[STATED EXERCISE] Restate the complete material exactly.

__________

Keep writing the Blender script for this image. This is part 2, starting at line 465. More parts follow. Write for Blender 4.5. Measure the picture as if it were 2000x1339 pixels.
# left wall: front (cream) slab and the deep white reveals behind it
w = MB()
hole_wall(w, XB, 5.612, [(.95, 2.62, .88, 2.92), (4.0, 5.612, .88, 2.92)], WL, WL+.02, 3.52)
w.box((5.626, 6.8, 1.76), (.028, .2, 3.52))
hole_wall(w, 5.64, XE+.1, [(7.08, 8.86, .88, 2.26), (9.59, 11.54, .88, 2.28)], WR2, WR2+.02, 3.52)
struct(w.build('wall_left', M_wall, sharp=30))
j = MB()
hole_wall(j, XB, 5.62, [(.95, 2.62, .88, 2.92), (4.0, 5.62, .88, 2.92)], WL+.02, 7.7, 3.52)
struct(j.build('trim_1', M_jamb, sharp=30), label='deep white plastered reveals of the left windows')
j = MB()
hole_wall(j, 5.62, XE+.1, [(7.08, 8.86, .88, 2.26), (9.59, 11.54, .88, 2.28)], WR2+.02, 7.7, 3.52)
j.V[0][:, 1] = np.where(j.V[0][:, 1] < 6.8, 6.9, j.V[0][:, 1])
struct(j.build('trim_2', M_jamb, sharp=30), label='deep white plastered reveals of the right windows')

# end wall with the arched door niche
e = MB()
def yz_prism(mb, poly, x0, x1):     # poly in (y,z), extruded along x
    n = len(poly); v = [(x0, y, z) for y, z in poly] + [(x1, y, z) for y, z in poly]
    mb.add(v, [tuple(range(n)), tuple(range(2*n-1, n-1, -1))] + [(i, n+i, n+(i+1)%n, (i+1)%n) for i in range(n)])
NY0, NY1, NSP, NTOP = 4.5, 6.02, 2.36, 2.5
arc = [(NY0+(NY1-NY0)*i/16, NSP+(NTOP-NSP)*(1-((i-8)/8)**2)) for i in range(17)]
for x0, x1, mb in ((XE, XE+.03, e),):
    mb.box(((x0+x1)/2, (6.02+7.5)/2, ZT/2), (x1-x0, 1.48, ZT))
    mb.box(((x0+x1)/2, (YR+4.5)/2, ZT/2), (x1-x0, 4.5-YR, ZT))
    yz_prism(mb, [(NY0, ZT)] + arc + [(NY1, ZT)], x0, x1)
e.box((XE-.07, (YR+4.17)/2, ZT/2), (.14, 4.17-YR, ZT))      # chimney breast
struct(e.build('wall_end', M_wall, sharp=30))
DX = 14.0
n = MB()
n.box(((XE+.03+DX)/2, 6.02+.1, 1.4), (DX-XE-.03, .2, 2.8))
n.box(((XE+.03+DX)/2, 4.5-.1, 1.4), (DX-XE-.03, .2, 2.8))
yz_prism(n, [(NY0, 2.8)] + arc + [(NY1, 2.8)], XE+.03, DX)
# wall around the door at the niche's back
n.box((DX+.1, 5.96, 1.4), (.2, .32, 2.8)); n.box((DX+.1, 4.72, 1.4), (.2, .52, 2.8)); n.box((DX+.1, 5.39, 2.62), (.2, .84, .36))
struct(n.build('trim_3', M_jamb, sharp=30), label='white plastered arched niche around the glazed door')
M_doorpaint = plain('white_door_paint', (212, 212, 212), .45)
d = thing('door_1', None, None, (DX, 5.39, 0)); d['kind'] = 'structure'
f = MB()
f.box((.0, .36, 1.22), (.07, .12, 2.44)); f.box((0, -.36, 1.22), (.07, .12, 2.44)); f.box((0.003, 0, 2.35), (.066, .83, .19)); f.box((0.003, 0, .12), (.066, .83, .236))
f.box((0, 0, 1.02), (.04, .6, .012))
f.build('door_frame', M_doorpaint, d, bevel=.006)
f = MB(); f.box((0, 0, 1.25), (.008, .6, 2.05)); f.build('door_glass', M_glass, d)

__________

[RESPONSE TO THE EXERCISE]
Keep writing the Blender script for this image. This is part 2, starting at line 465. More parts follow. Write for Blender 4.5. Measure the picture as if it were 2000x1339 pixels.
# left wall: front (cream) slab and the deep white reveals behind it
w = MB()
hole_wall(w, XB, 5.612, [(.95, 2.62, .88, 2.92), (4.0, 5.612, .88, 2.92)], WL, WL+.02, 3.52)
w.box((5.626, 6.8, 1.76), (.028, .2, 3.52))
hole_wall(w, 5.64, XE+.1, [(7.08, 8.86, .88, 2.26), (9.59, 11.54, .88, 2.28)], WR2, WR2+.02, 3.52)
struct(w.build('wall_left', M_wall, sharp=30))
j = MB()
hole_wall(j, XB, 5.62, [(.95, 2.62, .88, 2.92), (4.0, 5.62, .88, 2.92)], WL+.02, 7.7, 3.52)
struct(j.build('trim_1', M_jamb, sharp=30), label='deep white plastered reveals of the left windows')
j = MB()
hole_wall(j, 5.62, XE+.1, [(7.08, 8.86, .88, 2.26), (9.59, 11.54, .88, 2.28)], WR2+.02, 7.7, 3.52)
j.V[0][:, 1] = np.where(j.V[0][:, 1] < 6.8, 6.9, j.V[0][:, 1])
struct(j.build('trim_2', M_jamb, sharp=30), label='deep white plastered reveals of the right windows')

# end wall with the arched door niche
e = MB()
def yz_prism(mb, poly, x0, x1):     # poly in (y,z), extruded along x
    n = len(poly); v = [(x0, y, z) for y, z in poly] + [(x1, y, z) for y, z in poly]
    mb.add(v, [tuple(range(n)), tuple(range(2*n-1, n-1, -1))] + [(i, n+i, n+(i+1)%n, (i+1)%n) for i in range(n)])
NY0, NY1, NSP, NTOP = 4.5, 6.02, 2.36, 2.5
arc = [(NY0+(NY1-NY0)*i/16, NSP+(NTOP-NSP)*(1-((i-8)/8)**2)) for i in range(17)]
for x0, x1, mb in ((XE, XE+.03, e),):
    mb.box(((x0+x1)/2, (6.02+7.5)/2, ZT/2), (x1-x0, 1.48, ZT))
    mb.box(((x0+x1)/2, (YR+4.5)/2, ZT/2), (x1-x0, 4.5-YR, ZT))
    yz_prism(mb, [(NY0, ZT)] + arc + [(NY1, ZT)], x0, x1)
e.box((XE-.07, (YR+4.17)/2, ZT/2), (.14, 4.17-YR, ZT))      # chimney breast
struct(e.build('wall_end', M_wall, sharp=30))
DX = 14.0
n = MB()
n.box(((XE+.03+DX)/2, 6.02+.1, 1.4), (DX-XE-.03, .2, 2.8))
n.box(((XE+.03+DX)/2, 4.5-.1, 1.4), (DX-XE-.03, .2, 2.8))
yz_prism(n, [(NY0, 2.8)] + arc + [(NY1, 2.8)], XE+.03, DX)
# wall around the door at the niche's back
n.box((DX+.1, 5.96, 1.4), (.2, .32, 2.8)); n.box((DX+.1, 4.72, 1.4), (.2, .52, 2.8)); n.box((DX+.1, 5.39, 2.62), (.2, .84, .36))
struct(n.build('trim_3', M_jamb, sharp=30), label='white plastered arched niche around the glazed door')
M_doorpaint = plain('white_door_paint', (212, 212, 212), .45)
d = thing('door_1', None, None, (DX, 5.39, 0)); d['kind'] = 'structure'
f = MB()
f.box((.0, .36, 1.22), (.07, .12, 2.44)); f.box((0, -.36, 1.22), (.07, .12, 2.44)); f.box((0.003, 0, 2.35), (.066, .83, .19)); f.box((0.003, 0, .12), (.066, .83, .236))
f.box((0, 0, 1.02), (.04, .6, .012))
f.build('door_frame', M_doorpaint, d, bevel=.006)
f = MB(); f.box((0, 0, 1.25), (.008, .6, 2.05)); f.build('door_glass', M_glass, d)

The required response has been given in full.